■ **TASK REQUIREMENTS**: All lines featuring the string "part" are to be listed.

■ **COLLECTED DATA**:
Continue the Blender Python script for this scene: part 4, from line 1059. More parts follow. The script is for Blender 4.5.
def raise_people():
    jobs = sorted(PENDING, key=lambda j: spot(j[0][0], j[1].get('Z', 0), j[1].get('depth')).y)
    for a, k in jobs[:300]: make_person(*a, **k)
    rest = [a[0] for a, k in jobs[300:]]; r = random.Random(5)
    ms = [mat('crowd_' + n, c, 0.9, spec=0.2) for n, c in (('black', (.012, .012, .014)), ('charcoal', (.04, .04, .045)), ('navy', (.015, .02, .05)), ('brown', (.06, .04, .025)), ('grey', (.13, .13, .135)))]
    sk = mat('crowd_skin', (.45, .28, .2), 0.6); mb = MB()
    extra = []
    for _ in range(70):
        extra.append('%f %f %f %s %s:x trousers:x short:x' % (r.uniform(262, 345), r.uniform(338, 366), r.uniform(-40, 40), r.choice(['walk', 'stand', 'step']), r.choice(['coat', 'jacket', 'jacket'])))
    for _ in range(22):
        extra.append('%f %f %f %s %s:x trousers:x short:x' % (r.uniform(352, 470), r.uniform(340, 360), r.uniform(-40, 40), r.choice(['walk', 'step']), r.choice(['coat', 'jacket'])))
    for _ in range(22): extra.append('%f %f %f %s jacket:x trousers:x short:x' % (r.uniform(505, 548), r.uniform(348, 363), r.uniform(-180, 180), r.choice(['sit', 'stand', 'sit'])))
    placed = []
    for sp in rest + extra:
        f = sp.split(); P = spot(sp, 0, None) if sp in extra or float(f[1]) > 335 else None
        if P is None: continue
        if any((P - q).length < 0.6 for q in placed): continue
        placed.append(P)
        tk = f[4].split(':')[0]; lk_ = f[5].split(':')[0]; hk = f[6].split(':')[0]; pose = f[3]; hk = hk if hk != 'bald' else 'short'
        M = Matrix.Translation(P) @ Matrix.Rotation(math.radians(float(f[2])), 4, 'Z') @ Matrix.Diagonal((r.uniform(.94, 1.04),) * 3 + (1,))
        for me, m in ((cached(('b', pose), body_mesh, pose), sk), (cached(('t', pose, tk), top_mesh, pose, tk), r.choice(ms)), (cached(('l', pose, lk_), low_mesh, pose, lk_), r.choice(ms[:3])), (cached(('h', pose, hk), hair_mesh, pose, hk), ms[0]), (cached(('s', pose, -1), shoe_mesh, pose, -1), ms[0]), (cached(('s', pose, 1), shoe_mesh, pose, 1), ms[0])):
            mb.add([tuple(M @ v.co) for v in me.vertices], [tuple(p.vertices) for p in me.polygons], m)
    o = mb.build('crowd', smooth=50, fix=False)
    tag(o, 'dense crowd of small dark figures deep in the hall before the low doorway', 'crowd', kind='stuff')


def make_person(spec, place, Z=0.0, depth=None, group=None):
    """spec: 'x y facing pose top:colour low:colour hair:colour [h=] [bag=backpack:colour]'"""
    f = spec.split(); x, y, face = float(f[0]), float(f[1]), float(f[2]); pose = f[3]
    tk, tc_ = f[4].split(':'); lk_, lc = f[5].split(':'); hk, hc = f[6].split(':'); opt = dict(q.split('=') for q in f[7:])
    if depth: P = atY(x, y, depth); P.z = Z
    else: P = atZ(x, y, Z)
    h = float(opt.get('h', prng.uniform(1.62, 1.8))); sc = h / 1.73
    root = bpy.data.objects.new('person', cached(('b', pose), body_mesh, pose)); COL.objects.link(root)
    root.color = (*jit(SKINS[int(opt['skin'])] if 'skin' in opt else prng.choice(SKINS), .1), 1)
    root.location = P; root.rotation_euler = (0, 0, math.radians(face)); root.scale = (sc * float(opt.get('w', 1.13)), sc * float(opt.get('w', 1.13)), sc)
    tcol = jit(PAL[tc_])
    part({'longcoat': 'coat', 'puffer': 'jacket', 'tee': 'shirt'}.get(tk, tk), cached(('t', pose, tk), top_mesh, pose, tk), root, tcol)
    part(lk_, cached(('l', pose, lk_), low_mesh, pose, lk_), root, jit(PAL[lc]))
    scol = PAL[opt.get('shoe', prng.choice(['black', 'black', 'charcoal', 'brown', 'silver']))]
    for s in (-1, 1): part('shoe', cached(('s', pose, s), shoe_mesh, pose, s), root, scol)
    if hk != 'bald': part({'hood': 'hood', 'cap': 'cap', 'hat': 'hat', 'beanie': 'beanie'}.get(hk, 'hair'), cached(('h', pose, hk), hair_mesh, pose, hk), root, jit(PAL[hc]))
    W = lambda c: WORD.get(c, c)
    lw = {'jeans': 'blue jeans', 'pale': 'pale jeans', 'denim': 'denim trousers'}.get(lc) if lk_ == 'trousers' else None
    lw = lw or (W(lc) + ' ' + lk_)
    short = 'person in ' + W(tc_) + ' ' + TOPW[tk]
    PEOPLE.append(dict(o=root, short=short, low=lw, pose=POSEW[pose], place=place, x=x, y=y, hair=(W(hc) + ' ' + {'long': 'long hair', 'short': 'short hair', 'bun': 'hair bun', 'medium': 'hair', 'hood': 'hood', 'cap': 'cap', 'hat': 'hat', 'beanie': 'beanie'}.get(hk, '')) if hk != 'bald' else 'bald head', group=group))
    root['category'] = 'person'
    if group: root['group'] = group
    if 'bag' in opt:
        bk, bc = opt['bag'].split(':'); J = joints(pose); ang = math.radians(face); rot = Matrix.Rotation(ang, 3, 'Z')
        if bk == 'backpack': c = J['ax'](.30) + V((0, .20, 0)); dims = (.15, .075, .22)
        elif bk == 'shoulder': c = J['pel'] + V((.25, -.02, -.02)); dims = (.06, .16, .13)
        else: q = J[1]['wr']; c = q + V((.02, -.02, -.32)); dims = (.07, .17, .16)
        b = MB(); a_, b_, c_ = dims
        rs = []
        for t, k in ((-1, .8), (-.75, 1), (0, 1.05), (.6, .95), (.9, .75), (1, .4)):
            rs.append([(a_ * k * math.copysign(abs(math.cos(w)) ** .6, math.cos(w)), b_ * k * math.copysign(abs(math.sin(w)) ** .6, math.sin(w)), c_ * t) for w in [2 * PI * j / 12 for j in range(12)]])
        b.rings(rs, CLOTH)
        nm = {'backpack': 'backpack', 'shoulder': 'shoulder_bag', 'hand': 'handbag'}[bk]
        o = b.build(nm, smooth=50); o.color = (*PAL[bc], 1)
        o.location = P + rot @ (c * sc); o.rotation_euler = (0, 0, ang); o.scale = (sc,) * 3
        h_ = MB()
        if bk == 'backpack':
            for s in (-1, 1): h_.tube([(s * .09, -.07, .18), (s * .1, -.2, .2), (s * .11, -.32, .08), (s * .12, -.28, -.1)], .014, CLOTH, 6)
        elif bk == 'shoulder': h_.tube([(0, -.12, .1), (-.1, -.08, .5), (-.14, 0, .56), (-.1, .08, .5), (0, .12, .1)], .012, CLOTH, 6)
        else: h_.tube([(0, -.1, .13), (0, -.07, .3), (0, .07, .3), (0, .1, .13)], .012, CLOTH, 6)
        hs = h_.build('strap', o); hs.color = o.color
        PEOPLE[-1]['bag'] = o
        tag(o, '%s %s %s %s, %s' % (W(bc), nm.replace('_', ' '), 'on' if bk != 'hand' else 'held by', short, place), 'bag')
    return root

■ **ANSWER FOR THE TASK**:
Continue the Blender Python script for this scene: part 4, from line 1059. More parts follow. The script is for Blender 4.5.
    part({'longcoat': 'coat', 'puffer': 'jacket', 'tee': 'shirt'}.get(tk, tk), cached(('t', pose, tk), top_mesh, pose, tk), root, tcol)
    part(lk_, cached(('l', pose, lk_), low_mesh, pose, lk_), root, jit(PAL[lc]))
    for s in (-1, 1): part('shoe', cached(('s', pose, s), shoe_mesh, pose, s), root, scol)
    if hk != 'bald': part({'hood': 'hood', 'cap': 'cap', 'hat': 'hat', 'beanie': 'beanie'}.get(hk, 'hair'), cached(('h', pose, hk), hair_mesh, pose, hk), root, jit(PAL[hc]))